Thrifty and Chic Mom says
Kate I am so thrilled for you and sending all kinds of prayers your way for you and this new beautiful life in your belly! Congratulations.
Jennifer G. says
Congratulations Kate!!!! How wonderful!! We will keep you and your baby in our prayers. Proverbs 3:5.
Steven says
Congratulations, Kate! What a blessing. I too wear my emotions on my sleeve and can rarely keep baby news for more than a couple weeks! Prayers for a happy, healthy pregnancy…
Blair says
Last comment from Blair :)
Kelle says
Congratulations! I too lost a baby last summer and am now due the day after you with my fourth living child. I love that Chesterton quote and will hold it in my heart. Thank you for sharing your journey with us.
http://theadventuresofacatholicmom.blogspot.com/2011/02/persons-person-no-matter-how-small.html
Maman A Droit says
Congratulations! That is so exciting! I myself am a beginning of September baby-perhaps this litle one will come September 3rd and be my "birthday buddy".
We'll keep you in our prayers that everything goes smoothly with this pregnancy and birth!
Calah says
Congratulations, Kate! I'm so happy for you and your family! We'll be keeping y'all (and the newest baby, of course) in our prayers.
Sarah Reinhard says
Congrats, my dear friend! Praying for you!
Molly says
Congratulations! What happy news! I was hoping pregnancy was the reason for your less-than-normal-number of posts lately. :D
Helen says
Congratulations, Kate, and thank you for sharing your news!
Mum2eight says
congratulations Kate. I will be praying for you and your little baby.
Erin says
Congratulations, how wonderful!!! Your post speaks beautifully of trust and love – very well said. I am due myself in mid-September… just haven't had the energy to compose any kind of announcement (or anything else!) on my blog! ;)
I'll be praying for you and all the other pregnant mommies!

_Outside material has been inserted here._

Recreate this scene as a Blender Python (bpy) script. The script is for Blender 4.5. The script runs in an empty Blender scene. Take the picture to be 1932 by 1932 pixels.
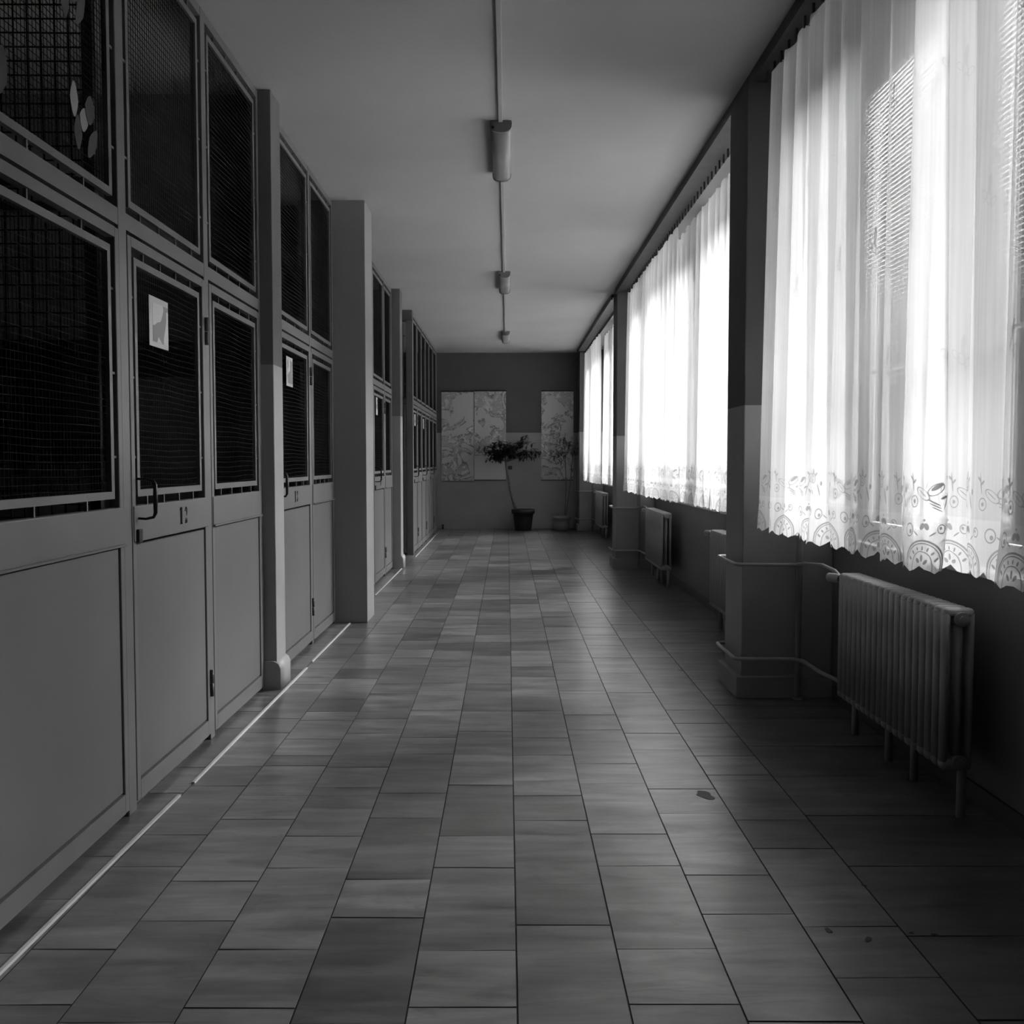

Darcel @The Mahogany Way says
Congratulations! You are the 4th person I've learned was pregnant in the past two weeks.
nicole says
I'm not a regular reader, but I have to say congratulations! What an exciting time. I will pray for good health for everyone, and that you may be free from anxiety as much as possible.
Jordana says
Congratulations! I'm thrilled for your happy news of a new little life.
Bridget says
Congrats, Katie! I'm so excited for you all! And (so far) 4 is fairly easy!
Mary Ellen Barrett says
I'm so very happy for you!
the momma says
Congratulations!! this is such happy news :-)
Kimberlee says
Congratulations to all of you! I am so very happy to hear your good news! Deo Gratias!